→ **Provided data**:
....
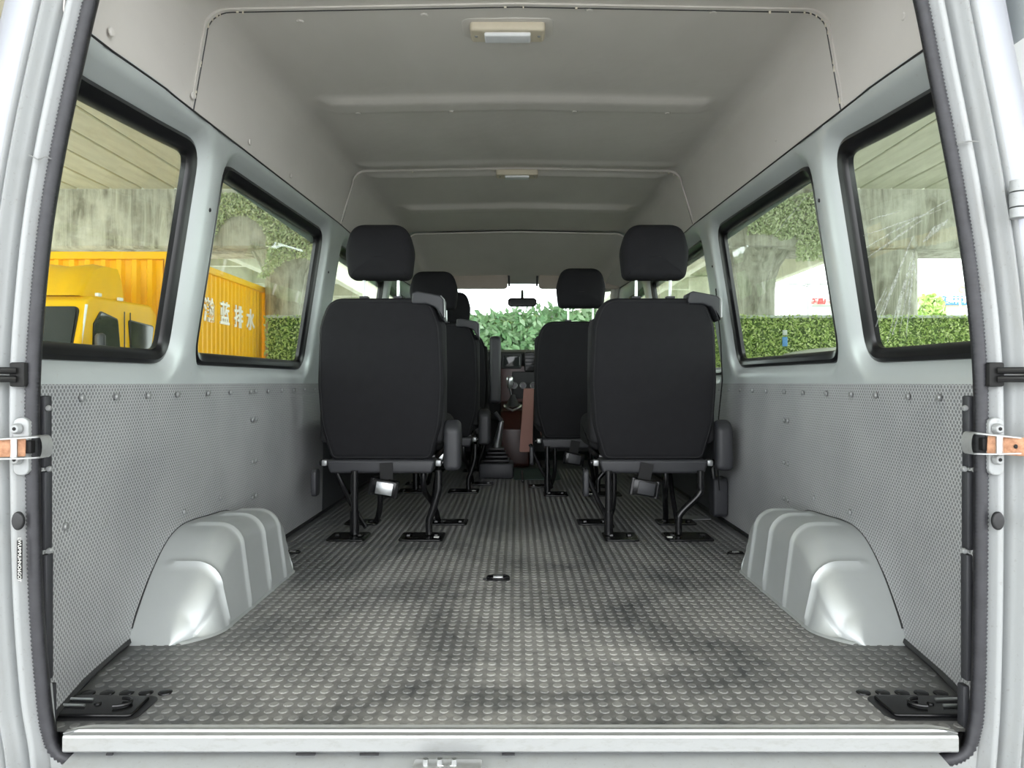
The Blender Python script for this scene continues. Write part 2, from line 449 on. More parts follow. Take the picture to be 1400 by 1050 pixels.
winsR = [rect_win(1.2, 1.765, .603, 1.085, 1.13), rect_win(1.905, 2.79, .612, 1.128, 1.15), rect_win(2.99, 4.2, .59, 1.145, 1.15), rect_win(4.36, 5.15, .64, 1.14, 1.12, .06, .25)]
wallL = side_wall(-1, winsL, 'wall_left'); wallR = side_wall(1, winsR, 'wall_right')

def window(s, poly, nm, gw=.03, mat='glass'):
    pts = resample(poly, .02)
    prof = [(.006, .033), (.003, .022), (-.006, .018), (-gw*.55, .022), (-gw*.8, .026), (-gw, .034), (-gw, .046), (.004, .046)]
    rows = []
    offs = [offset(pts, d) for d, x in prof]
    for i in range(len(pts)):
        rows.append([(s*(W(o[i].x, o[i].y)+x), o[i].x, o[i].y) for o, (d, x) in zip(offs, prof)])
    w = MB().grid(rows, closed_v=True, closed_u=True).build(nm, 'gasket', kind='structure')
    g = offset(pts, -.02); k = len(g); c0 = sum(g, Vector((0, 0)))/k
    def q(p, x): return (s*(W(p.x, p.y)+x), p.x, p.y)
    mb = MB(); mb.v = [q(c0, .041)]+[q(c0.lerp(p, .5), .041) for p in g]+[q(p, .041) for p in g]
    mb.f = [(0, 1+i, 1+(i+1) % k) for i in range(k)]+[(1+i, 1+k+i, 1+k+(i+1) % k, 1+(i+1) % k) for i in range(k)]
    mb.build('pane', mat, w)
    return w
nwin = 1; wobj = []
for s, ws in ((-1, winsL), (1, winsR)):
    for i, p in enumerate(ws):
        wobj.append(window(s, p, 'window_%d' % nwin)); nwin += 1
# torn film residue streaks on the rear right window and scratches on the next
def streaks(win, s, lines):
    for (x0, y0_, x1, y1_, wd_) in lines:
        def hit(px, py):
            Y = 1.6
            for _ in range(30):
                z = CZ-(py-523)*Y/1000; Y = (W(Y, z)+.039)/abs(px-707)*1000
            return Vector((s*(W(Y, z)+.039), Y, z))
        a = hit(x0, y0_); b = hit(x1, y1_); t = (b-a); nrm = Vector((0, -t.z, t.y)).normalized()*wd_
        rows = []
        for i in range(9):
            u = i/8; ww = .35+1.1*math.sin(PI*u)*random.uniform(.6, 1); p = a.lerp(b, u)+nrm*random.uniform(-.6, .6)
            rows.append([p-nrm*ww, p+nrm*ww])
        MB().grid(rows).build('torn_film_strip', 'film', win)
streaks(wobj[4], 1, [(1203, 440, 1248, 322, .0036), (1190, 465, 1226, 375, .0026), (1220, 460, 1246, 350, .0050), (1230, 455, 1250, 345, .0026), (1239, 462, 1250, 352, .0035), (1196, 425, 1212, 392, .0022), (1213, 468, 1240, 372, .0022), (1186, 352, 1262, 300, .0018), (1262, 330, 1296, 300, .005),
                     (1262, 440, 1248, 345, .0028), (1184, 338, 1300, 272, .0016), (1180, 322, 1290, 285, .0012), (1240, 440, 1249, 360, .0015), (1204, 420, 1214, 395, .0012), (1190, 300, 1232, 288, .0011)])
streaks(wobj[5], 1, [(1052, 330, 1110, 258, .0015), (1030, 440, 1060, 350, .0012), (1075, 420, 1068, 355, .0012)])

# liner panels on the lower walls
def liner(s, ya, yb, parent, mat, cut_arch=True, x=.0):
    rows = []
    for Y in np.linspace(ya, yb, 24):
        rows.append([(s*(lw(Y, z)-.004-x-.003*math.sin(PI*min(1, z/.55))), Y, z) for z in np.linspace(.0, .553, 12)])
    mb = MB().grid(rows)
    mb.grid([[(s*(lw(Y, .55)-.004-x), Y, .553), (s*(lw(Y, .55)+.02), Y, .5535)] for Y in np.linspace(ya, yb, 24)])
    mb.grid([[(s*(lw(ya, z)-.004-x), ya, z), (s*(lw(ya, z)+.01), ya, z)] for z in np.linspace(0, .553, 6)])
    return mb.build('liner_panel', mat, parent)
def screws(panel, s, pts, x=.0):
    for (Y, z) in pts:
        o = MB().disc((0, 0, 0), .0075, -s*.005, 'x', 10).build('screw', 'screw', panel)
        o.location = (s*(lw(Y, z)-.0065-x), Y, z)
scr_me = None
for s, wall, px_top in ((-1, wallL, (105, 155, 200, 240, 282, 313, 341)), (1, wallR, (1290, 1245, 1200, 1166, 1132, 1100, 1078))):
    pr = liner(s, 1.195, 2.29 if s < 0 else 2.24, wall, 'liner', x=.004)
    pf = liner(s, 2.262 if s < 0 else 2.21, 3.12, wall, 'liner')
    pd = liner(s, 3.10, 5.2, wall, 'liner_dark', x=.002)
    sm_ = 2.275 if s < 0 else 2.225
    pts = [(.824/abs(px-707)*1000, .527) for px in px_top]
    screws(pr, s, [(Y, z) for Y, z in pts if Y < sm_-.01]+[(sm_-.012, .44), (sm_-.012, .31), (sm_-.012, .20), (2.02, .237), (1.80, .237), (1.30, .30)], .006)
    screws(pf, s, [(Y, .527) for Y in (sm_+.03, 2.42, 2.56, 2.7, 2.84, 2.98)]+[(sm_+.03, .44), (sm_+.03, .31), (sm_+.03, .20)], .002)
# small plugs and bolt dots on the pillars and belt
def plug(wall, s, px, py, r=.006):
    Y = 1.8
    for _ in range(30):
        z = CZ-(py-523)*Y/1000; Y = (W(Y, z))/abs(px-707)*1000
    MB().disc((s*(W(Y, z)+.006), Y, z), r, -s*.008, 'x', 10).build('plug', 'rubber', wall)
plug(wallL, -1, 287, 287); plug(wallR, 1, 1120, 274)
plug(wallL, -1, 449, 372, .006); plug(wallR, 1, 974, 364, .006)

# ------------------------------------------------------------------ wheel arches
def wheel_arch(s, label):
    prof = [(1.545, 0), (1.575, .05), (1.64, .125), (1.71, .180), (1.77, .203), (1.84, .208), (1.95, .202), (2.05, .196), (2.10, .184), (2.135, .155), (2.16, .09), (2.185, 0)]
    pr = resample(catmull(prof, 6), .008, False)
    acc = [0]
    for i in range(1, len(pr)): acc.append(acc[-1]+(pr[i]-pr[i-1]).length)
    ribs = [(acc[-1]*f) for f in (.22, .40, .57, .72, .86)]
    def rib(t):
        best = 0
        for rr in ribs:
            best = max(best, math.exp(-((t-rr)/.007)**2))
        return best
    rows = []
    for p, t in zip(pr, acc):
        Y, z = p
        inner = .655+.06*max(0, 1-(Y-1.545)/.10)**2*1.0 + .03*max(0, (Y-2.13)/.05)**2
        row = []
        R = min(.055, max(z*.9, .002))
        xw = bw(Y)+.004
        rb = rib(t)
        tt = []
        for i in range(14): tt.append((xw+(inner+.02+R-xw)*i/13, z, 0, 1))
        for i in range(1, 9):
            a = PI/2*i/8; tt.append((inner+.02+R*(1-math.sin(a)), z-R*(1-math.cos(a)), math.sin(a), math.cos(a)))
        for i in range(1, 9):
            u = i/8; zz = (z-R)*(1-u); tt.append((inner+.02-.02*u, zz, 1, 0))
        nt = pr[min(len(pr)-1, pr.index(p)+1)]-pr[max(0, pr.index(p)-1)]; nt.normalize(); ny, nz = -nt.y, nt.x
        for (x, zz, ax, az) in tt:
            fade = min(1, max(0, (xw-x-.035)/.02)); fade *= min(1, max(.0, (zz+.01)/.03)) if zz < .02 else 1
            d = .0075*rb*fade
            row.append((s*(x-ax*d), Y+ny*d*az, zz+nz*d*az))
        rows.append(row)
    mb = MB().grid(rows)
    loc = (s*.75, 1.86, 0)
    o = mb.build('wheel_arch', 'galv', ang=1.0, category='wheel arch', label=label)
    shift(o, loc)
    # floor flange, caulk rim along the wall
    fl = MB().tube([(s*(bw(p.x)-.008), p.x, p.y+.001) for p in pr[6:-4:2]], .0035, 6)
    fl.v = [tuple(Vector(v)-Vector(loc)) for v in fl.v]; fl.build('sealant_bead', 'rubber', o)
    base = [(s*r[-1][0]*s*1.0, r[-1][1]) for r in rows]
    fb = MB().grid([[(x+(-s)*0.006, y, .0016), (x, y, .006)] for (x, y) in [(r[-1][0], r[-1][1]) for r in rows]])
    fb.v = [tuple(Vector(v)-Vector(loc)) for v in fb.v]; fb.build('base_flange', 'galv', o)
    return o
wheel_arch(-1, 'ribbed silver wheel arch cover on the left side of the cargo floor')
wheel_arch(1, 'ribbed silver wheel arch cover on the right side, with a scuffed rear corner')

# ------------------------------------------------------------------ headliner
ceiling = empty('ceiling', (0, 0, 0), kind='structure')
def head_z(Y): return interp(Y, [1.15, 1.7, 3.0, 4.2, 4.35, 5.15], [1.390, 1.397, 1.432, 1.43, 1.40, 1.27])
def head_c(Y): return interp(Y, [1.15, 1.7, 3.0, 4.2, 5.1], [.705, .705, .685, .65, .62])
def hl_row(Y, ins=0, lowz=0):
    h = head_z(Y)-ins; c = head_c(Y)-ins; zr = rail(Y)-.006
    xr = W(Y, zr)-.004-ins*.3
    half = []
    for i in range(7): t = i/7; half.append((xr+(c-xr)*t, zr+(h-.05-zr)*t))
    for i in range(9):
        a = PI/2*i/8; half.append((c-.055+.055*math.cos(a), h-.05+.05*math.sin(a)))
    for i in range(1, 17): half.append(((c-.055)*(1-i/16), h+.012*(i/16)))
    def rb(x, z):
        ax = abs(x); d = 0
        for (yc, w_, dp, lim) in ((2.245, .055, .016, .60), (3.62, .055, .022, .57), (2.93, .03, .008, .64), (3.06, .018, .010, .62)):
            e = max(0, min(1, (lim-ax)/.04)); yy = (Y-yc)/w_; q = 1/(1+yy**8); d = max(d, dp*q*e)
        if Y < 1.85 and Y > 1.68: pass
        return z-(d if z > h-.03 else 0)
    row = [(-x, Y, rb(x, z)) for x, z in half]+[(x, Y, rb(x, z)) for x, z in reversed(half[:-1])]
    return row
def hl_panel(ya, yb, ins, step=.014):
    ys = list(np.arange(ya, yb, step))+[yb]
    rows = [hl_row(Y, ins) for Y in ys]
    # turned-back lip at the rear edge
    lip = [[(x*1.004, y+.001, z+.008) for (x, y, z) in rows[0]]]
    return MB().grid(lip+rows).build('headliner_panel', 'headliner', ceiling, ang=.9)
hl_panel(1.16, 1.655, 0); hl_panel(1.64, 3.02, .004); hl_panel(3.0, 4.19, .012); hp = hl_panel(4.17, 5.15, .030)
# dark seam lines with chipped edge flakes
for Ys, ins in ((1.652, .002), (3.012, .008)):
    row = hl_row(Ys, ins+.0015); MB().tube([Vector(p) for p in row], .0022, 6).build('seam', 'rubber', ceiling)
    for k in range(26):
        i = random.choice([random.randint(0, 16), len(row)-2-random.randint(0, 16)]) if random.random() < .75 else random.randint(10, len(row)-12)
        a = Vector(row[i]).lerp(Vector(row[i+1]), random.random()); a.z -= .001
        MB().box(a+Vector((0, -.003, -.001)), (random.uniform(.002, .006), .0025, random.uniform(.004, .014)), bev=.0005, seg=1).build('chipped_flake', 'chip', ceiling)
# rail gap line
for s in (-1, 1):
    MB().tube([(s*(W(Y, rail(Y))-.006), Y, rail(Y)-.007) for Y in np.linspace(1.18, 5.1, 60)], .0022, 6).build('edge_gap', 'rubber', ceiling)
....
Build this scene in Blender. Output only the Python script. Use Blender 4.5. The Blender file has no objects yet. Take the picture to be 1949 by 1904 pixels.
....
→ **Directive**: Quote the listing above, but only from the line that shows "The Blender Python" through the line that shows "wallL = side_wall(-1, winsL, 'wall_left');".

→ **Written answer**:
The Blender Python script for this scene continues. Write part 2, from line 449 on. More parts follow. Take the picture to be 1400 by 1050 pixels.
winsR = [rect_win(1.2, 1.765, .603, 1.085, 1.13), rect_win(1.905, 2.79, .612, 1.128, 1.15), rect_win(2.99, 4.2, .59, 1.145, 1.15), rect_win(4.36, 5.15, .64, 1.14, 1.12, .06, .25)]
wallL = side_wall(-1, winsL, 'wall_left'); wallR = side_wall(1, winsR, 'wall_right')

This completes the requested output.